Just a few hours ago, the U.S. Supreme Court invalidated Vermont’s campaign finance law of mandatory spending ceiling and low contribution limits. The decision is Randall v. Sorrell.

Though the decision is far from what I had hoped, it is not as bad as I had feared.

The bottom line is that this case upholds the state of current law on campaign finance. While the majority struck down Vermont’s contribution limits, the Court made it very clear that it was not striking down all contribution limits and is instead following law that has been on the books since 1976.

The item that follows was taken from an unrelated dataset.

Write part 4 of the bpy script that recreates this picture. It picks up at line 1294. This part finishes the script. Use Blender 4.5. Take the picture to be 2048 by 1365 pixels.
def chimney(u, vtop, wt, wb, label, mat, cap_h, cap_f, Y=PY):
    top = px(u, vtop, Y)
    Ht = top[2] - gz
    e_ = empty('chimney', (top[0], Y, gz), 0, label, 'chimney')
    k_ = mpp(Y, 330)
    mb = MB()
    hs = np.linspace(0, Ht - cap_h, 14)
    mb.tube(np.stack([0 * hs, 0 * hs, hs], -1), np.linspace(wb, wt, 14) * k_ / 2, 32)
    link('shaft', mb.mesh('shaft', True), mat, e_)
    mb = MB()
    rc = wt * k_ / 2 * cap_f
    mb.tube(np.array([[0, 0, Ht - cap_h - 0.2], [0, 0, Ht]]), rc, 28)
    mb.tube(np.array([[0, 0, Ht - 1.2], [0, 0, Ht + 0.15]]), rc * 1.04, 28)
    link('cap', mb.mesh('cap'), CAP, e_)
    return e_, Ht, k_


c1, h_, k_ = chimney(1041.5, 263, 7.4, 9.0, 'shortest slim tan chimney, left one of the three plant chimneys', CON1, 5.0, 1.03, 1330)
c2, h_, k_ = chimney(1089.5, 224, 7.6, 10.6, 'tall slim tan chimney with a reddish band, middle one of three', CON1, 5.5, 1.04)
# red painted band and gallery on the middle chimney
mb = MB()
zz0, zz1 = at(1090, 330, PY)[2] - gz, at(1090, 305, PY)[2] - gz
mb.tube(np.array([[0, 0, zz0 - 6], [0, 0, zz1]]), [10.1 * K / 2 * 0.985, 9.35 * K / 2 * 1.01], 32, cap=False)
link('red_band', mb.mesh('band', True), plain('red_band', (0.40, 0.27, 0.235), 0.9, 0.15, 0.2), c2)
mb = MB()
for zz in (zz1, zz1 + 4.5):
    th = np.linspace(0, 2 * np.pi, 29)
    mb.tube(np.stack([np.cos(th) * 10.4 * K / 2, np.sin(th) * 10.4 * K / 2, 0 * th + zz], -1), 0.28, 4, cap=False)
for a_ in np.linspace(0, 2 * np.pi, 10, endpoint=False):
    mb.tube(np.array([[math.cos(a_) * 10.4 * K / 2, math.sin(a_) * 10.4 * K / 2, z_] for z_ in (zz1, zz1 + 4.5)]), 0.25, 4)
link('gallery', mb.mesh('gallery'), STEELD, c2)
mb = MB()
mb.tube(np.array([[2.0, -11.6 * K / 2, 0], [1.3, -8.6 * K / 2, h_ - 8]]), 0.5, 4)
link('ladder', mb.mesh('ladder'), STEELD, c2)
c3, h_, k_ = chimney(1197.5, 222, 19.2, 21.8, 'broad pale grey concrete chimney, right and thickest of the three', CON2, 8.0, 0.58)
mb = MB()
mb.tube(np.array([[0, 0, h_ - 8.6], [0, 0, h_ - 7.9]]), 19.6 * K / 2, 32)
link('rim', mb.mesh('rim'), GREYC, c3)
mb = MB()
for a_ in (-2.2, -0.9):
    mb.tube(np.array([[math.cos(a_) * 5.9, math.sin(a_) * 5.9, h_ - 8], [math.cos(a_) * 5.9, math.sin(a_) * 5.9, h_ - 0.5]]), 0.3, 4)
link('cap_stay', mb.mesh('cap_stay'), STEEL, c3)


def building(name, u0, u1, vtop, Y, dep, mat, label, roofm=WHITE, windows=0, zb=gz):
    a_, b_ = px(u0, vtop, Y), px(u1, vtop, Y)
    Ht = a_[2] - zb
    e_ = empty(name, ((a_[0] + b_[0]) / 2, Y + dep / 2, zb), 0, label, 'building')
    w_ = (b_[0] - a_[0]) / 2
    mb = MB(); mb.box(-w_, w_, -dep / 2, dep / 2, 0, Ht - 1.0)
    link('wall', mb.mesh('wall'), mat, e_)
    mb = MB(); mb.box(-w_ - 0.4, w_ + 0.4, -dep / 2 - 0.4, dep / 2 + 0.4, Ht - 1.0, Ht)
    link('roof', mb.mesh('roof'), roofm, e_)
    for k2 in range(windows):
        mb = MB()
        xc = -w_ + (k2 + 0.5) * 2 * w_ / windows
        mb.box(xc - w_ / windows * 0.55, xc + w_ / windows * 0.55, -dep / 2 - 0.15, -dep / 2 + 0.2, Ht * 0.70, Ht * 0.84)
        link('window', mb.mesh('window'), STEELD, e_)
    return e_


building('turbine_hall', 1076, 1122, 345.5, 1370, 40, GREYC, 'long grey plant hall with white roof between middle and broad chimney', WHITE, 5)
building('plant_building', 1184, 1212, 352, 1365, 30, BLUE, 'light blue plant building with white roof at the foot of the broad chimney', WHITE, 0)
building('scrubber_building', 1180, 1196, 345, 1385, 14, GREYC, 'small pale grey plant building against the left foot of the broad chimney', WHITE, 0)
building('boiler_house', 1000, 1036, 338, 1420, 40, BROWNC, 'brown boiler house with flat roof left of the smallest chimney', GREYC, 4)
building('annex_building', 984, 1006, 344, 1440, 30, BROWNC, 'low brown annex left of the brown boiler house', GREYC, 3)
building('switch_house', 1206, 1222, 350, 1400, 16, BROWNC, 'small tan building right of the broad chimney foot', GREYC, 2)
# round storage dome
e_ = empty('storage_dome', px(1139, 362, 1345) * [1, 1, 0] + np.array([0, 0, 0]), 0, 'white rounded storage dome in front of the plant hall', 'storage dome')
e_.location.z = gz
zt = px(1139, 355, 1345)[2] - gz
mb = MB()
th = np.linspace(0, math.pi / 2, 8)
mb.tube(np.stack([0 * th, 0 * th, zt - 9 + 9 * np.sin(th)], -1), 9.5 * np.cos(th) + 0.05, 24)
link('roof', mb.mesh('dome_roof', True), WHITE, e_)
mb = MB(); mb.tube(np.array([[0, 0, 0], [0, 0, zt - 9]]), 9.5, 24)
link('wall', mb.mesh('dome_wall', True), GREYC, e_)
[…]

In the 1976 landmark Buckley decision, the Court held that money is a form of speech, and that the First Amendment prohibits mandatory ceilings on political spending. However, the court ruled, campaign contributions could be reasonably limited because large contributions create the possibility or appearance of corruption.

In today’s case, the Court invalidated Vermont’s mandatory spending ceilings and also struck down the state’s very low contribution limits of between $200 and $400 per election cycle. The Court also made clear that reasonable contribution limits that do not starve campaign speech are permissible, such as those that are currently on the books at the federal level.

The decision means that little will change at the federal level and in most states. Perhaps the greatest damage may be to small states and local jurisdictions that have contribution limits lower than the federal standard. Montana — where it costs only $3,000 to run for state office — has contribution limits as low as $300. This is perfectly reasonable — only 10 contributors could supply enough money to run effectively for state office in Montana. But this law may now be subject to legal challenge, as well as other similar laws in local jurisdictions.

While this is not a good decision, it is not a disaster either. Perhaps the most reassuring aspect of the case is that the new justices appointed by President Bush — Chief Justice Roberts and Justice Alito — sided with the majority in making no new sweeping changes to the status quo. It was feared that the new justices might be willing to strike down all contribution limits. But this fear proved unfounded.